I mean putting an angle on the margin of the valve to the face of the valve. So from the face of the valve to the margin.
Some guys call it “clipping” the valve.
It is supposed to (and does) shape the flow around the valve.
But it also makes the valve flow far better in reverse. At overlap you can end up with weird things happening if the intake port pressure is lower than chamber pressure. You get flow moving much better back up the port.
I’ve never really thought about what happens with EFI but I know with a carb the booster has no idea which way the air is moving.
So the air goes through the booster, down towards the valve. Then we get to overlap and the valve is much less an impediment to flow going the wrong way past the valve.
Now the air column, which already has fuel from its first trip down the carb now flows backwards through the booster. Once the system gets back in tune, that same air has now passed through the booster three times and you have 200% (roughly) more fuel than you should.
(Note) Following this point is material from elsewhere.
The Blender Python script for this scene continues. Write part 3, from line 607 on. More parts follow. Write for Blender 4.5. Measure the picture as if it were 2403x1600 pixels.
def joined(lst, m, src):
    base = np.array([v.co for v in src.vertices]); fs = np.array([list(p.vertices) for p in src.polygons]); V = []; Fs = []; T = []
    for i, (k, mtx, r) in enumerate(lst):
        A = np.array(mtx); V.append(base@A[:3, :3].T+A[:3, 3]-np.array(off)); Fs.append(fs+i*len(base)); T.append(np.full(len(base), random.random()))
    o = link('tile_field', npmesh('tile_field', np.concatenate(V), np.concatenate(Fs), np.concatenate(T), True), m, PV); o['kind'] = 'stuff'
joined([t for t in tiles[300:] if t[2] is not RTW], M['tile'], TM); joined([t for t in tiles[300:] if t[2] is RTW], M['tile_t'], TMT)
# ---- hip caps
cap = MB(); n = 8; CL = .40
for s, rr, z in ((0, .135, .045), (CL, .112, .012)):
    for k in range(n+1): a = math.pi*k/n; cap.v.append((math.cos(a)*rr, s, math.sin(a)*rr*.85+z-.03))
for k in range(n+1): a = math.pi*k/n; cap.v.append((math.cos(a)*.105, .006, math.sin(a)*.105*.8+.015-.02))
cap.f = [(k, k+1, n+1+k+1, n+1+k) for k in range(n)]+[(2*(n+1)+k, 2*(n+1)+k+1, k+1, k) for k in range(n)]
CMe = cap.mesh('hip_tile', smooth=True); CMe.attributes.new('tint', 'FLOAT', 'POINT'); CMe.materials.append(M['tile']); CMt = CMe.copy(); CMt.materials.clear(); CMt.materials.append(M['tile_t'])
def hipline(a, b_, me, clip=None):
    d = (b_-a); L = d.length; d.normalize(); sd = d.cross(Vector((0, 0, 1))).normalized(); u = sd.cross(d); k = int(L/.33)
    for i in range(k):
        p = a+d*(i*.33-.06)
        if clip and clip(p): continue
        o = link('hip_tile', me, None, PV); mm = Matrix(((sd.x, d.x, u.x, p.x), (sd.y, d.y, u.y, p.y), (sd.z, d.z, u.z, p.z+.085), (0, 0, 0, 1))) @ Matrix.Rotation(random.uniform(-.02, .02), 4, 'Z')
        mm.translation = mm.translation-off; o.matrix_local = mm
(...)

I know Yunik was big on top cutting the valves (I do a radius on the top of the exhaust valve) but after that I have not done it to another valve.
This was a Comp Eliminator deal and the car owner had money but he didn’t have enough to keep going down the rabbit hole.
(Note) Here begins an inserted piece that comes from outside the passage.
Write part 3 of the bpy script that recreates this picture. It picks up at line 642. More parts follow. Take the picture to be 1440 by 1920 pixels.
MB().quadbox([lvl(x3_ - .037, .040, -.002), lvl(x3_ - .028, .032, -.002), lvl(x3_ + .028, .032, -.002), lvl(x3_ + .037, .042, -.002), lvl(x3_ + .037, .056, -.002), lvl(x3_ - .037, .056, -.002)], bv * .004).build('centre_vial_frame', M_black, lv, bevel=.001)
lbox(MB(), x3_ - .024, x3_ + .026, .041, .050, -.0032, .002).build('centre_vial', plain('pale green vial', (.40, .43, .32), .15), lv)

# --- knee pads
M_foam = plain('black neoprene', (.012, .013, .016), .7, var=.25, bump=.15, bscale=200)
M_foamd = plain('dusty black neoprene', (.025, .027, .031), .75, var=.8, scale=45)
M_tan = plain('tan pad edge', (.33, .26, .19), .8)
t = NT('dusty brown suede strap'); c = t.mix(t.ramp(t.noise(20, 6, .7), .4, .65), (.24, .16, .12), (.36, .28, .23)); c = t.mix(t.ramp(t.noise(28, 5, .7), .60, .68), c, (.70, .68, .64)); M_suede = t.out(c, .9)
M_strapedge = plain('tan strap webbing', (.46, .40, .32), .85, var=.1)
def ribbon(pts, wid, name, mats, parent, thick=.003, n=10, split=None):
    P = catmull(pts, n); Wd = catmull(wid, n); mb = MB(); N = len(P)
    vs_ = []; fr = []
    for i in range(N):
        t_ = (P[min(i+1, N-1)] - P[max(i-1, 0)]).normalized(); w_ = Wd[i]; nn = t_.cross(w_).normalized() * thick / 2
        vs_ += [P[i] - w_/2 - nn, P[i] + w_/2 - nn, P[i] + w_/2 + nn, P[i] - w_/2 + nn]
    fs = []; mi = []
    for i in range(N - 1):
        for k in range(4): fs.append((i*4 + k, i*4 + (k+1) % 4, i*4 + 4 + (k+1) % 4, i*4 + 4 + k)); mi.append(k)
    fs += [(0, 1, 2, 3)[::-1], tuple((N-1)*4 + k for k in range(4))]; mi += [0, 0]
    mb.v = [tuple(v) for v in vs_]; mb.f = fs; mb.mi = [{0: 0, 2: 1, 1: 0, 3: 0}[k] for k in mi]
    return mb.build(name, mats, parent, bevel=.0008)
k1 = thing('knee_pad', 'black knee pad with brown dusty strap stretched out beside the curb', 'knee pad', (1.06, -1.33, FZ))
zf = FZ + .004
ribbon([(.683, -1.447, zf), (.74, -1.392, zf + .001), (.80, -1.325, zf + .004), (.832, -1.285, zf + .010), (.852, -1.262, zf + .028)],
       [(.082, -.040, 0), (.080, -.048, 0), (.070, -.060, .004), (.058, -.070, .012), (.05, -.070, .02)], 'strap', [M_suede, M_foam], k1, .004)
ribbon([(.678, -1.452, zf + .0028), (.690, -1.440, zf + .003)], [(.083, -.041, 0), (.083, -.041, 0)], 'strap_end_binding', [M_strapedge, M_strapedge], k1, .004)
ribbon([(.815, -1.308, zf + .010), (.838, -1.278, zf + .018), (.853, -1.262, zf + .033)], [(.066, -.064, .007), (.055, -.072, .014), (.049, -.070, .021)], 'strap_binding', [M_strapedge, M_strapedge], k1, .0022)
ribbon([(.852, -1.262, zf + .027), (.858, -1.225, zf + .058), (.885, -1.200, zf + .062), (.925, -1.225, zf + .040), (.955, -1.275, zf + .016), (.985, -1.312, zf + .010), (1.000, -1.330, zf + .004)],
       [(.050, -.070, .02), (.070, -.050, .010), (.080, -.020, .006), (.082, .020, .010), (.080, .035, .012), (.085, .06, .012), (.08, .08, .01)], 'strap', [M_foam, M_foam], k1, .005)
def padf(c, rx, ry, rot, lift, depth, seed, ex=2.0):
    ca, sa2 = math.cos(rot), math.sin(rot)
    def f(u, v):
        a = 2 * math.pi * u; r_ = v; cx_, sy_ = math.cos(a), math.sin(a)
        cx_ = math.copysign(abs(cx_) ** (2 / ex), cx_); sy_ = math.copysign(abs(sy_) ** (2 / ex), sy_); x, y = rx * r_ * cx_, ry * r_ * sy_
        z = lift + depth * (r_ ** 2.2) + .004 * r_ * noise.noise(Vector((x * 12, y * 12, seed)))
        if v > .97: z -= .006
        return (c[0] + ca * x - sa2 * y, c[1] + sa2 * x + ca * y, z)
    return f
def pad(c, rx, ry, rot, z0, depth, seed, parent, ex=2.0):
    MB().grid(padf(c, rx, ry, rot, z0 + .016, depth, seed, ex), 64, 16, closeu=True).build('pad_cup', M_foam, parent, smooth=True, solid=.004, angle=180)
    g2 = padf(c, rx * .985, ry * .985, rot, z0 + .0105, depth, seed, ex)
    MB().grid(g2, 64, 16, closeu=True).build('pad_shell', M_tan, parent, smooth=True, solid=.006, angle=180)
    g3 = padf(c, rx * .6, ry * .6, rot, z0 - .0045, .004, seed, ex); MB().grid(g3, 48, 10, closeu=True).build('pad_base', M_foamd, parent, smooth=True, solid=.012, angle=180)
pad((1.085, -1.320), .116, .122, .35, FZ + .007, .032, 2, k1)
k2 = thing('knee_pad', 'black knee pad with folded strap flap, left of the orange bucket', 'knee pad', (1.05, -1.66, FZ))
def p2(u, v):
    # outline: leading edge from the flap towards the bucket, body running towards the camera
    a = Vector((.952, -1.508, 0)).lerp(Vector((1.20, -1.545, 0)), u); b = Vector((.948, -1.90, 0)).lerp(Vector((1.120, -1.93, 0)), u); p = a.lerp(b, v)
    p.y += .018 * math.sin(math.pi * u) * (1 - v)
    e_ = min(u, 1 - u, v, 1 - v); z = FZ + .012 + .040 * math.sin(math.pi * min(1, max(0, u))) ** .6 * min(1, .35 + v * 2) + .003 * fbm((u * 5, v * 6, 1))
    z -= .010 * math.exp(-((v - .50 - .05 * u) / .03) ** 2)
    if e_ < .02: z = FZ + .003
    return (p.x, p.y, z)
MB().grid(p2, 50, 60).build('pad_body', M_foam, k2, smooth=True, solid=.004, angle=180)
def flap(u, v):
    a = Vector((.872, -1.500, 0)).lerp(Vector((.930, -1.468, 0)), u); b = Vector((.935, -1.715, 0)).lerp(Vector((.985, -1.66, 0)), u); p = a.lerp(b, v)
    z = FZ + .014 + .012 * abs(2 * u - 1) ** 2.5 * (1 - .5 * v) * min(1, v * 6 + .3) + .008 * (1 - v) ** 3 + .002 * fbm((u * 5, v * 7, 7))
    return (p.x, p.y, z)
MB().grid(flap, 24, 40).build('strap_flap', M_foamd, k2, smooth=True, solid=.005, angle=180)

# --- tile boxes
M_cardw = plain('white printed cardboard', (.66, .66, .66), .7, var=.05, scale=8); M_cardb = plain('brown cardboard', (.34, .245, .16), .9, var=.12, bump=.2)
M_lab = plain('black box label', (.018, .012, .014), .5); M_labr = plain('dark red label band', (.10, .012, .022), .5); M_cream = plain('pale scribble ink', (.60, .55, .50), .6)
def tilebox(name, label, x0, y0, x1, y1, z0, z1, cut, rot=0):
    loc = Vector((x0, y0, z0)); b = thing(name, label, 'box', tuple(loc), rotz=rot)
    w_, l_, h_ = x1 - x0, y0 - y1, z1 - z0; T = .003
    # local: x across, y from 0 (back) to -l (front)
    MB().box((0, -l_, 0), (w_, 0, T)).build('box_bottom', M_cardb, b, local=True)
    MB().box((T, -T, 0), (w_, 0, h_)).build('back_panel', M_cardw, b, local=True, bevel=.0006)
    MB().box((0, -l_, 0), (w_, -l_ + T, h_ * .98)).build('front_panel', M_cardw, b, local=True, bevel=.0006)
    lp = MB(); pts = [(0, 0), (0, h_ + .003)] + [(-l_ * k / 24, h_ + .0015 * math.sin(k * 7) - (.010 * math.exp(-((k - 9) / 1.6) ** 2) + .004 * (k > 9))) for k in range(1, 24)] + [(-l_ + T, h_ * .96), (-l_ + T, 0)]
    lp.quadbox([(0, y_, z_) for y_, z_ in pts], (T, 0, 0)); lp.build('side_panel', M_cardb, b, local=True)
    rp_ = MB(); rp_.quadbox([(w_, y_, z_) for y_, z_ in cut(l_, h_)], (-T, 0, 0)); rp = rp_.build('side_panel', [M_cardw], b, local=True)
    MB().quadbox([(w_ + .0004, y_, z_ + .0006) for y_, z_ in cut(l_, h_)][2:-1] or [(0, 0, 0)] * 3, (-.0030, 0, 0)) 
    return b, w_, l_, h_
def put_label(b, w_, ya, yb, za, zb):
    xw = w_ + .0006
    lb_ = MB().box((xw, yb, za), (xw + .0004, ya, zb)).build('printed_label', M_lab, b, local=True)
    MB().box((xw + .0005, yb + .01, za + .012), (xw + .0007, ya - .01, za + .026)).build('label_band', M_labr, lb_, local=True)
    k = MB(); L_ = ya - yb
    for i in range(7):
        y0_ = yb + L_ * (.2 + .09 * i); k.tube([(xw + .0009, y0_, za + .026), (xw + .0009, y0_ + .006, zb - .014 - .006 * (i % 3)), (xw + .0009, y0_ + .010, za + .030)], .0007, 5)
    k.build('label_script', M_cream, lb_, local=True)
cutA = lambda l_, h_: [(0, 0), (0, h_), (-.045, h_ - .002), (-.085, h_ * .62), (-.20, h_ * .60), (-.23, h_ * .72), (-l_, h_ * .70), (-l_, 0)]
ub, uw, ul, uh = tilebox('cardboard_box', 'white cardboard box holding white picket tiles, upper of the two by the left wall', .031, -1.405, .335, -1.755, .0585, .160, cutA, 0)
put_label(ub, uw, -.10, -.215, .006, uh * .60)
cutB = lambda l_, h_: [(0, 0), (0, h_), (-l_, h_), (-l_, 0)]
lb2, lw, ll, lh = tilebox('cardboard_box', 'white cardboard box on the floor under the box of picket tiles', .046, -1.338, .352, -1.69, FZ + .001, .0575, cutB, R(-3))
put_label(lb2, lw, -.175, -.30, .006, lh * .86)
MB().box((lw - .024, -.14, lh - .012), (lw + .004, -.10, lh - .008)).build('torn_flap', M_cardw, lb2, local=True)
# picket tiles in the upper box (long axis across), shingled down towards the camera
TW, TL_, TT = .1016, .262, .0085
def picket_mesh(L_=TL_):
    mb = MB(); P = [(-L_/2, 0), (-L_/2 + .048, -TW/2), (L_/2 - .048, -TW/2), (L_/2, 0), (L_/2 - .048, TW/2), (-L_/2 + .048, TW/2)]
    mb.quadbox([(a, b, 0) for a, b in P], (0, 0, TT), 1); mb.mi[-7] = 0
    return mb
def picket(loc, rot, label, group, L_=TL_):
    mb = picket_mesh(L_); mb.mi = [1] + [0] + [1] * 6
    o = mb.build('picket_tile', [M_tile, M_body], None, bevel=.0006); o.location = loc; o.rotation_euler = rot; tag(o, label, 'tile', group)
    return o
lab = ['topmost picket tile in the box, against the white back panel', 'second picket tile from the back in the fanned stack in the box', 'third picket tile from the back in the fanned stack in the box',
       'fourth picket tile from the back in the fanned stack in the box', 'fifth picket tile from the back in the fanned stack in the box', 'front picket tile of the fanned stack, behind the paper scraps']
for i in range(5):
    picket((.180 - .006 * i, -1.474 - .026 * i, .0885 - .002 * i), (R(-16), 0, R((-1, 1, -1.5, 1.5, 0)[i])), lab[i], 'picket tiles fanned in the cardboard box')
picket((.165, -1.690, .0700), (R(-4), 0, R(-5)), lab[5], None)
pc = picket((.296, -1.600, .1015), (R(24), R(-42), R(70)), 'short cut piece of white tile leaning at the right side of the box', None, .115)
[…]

We did all the flow testing with steel valves but never on the dyno. Once had a valve shape we wanted to test he would order the valves . At that time Ti intake valves were about 125 bucks each.
When you have 1k in 8 valves and it sucks buttermilk on the dyno you can only do that a couple of times until you get sick to your stomach.
If he has an unlimited budget (or at least more budget) I think he would have continued on testing.
Edit: I just read this post and I hope I’m explaining it correctly. I can’t even remember the angles I was trying but the cut goes from the combustion chamber face of the valve to the the margin.
You are essentially making the margin narrower from the opposite side of the seat.
I think it always flowed more in the forward direction and reverse. That’s usually bad.